WHAT THIS TASK INVOLVES =>
Gather all lines from the material that contain "scene".

PROVIDED DATA =>
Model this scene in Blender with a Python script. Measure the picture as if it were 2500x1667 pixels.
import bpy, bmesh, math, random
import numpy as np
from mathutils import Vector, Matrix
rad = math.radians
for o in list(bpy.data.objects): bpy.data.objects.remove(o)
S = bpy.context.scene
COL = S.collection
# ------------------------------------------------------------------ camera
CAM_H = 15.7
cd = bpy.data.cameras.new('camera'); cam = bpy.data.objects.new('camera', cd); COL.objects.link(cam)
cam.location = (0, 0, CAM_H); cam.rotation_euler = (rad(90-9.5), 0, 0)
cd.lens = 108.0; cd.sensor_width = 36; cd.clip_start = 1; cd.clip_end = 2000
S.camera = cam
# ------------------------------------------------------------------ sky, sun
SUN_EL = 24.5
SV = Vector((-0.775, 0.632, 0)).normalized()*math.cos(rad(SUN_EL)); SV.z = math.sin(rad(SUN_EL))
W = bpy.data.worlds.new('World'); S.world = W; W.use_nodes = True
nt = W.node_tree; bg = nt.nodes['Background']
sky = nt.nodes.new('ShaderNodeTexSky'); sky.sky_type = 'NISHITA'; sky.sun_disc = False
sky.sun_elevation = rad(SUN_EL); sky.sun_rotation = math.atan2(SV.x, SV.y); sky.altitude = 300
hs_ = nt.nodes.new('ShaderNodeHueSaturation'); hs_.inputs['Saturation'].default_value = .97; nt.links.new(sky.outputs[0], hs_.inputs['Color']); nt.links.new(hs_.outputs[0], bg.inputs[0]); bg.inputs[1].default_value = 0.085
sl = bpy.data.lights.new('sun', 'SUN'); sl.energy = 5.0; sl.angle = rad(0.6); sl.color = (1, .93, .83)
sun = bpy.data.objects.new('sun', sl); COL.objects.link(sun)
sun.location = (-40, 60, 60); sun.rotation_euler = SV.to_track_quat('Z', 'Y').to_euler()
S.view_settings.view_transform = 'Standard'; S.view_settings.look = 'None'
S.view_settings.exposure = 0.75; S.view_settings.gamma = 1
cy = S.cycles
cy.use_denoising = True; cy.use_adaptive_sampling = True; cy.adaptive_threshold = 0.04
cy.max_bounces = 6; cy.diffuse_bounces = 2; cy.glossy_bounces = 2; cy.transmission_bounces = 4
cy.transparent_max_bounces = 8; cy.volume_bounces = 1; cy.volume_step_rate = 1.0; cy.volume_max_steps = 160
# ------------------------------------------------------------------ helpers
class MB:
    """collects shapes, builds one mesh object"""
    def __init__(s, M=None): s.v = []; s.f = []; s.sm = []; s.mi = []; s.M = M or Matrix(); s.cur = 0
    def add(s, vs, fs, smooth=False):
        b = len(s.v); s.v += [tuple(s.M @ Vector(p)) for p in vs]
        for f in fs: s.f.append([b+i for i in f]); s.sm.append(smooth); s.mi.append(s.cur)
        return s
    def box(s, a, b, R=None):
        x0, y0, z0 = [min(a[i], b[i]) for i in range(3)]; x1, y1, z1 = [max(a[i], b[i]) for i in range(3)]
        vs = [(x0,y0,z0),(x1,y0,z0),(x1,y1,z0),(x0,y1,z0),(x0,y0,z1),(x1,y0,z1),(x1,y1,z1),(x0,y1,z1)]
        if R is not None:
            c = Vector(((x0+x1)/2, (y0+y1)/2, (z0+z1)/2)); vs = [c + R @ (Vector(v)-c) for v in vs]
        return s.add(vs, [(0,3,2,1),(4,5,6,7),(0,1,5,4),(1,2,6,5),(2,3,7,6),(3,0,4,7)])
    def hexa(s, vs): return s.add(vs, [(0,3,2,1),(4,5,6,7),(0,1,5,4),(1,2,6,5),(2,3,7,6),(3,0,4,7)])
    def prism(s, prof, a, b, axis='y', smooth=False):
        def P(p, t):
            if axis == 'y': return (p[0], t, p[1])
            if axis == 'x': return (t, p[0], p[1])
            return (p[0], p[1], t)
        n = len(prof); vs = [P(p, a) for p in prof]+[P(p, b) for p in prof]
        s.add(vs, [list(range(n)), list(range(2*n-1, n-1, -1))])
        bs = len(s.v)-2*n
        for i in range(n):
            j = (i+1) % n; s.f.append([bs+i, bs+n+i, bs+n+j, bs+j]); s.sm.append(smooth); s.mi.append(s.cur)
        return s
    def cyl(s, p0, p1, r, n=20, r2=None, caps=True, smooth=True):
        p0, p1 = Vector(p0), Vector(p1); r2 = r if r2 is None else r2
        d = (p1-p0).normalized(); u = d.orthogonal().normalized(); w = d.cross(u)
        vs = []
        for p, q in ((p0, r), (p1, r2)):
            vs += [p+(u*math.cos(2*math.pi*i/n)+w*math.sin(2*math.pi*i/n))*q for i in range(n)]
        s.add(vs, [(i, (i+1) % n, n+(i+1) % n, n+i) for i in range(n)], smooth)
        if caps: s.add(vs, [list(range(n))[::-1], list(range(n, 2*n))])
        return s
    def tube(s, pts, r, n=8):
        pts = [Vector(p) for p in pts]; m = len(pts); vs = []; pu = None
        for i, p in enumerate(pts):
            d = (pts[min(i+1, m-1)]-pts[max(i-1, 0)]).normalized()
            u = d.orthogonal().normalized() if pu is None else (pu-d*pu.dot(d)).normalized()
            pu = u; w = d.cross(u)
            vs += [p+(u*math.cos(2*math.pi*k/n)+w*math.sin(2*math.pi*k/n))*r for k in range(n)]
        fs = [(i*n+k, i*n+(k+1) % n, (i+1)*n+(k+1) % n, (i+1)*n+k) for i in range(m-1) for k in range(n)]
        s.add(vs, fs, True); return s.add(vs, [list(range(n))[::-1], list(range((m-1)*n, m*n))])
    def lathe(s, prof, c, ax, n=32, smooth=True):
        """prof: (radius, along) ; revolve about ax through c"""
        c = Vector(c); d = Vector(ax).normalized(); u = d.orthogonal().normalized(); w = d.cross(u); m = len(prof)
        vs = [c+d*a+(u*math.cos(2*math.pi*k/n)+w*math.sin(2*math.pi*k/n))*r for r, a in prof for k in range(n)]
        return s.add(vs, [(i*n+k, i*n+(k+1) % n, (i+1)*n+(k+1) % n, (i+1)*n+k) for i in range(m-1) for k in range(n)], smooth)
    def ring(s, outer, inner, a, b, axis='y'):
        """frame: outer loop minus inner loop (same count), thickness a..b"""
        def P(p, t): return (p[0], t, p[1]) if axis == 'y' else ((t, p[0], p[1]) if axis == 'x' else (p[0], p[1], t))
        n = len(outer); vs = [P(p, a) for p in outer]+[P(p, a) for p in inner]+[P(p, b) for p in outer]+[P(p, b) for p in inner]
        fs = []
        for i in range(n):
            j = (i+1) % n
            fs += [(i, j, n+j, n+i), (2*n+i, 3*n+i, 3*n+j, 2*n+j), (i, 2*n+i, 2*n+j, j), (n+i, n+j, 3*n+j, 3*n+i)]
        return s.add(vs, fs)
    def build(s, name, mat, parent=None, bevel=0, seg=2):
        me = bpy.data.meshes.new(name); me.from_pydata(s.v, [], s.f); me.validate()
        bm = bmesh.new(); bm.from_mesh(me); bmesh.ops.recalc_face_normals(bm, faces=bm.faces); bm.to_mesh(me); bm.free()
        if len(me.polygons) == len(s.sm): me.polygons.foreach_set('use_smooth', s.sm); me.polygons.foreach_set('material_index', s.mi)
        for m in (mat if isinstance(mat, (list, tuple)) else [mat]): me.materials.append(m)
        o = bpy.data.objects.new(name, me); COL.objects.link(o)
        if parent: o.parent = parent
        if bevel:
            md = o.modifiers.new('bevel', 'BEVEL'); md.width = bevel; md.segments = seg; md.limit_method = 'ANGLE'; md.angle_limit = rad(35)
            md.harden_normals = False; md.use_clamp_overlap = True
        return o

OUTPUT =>
Model this scene in Blender with a Python script. Measure the picture as if it were 2500x1667 pixels.
S = bpy.context.scene